When I interview candidates for positions I’ve been hired to fill, I typically ask them to whom they currently report. I cannot tell you how often they respond, “That depends, what day of the week is it?” IT professionals are as likely as anyone to invest a tremendous amount of meaning in their titles, their headcount and their reporting lines, and CIOs who reorganize too often (or poorly) are in danger of losing talent. The CIOs below have found ways around that.
When Schneider Electric moved to a global operating model, Senior VP of IT Regions Frederic Chanfrau and his peers reorganized IT into functional domains. While in the end the model worked, they faced some challenges first. “We created artificial silos and broke down local management,” he says. “People were unhappy because they no longer reported to their local boss. It was very confusing.”
There was also confusion in the business, Chanfrau found. “When the country manager in one country had an issue with IT, he did not know who to talk with.” Finally, the new model had too many management layers for decisions to flow easily.
So, Chanfrau and his leadership team reorganized again, this time considering the lessons they’d just learned. In addition to reducing nine layers of management to six and re-implementing some local management structures, they took a new approach to role definition.
Define the roles up front. From Schneider Electric’s CIO down, each management layer had three weeks to discuss and define the roles of next layer down. “You don’t want people at the top making staff allocations that may not work on the ground,” Chanfrau says.
When Jerry Flasz became CIO of Coty in September 2010, he reorganized IT to align to Coty’s geographical footprint and to its go-to-market strategy. “I wanted the IT organization to focus on the business, with closer alignment to sales, marketing and service capabilities,” he says.
Get some help. Reorganizing is especially challenging when you’re new to a company. Flasz brought in an organizational behaviorist to provide an outside perspective. “Most executives will have someone help them to on-board,” he says. “I thought, ‘How do I help my team on-board me?'”
Flasz also brought in a PR specialist. “It was easy to recognize early on that technologists aren’t always the most effective communicators,” he says. Flasz and his PR person were very careful to use language that would be effective in both IT and the business, and that would translate globally. “We needed to know that if we said we would eliminate a capability, it wouldn’t translate as ‘jobs.'”
Be crystal clear. Earlier in his career, David Jarvis, now CIO of Honeywell Aerospace, reorganized IT for a division of a large manufacturing company that was on a fast global growth track.

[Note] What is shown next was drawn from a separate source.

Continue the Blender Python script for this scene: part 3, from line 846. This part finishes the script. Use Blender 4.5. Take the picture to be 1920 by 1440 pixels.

As with any change, people will insert their own biases in communication gaps and draw unintended conclusions. “My senior IT team assumed that if we didn’t talk about a particular group or area, then people would know that it isn’t changing,” he says. “But in the ranks, people assumed that everything was changing, whether we talked about it or not.”
Have the tough conversations. As an IT professional in the ranks, a reorganization can be a catalyst for your career or it can be a wake-up call. This is the time, as CIO, to be honest with your people. “Your more tenured leaders will be surprised if they are asked to report to a peer,” says Jarvis. “Those tough-love conversations are difficult, and it is too easy to take the easy way out. But a model that looks good on paper will fail if you don’t have the talent.”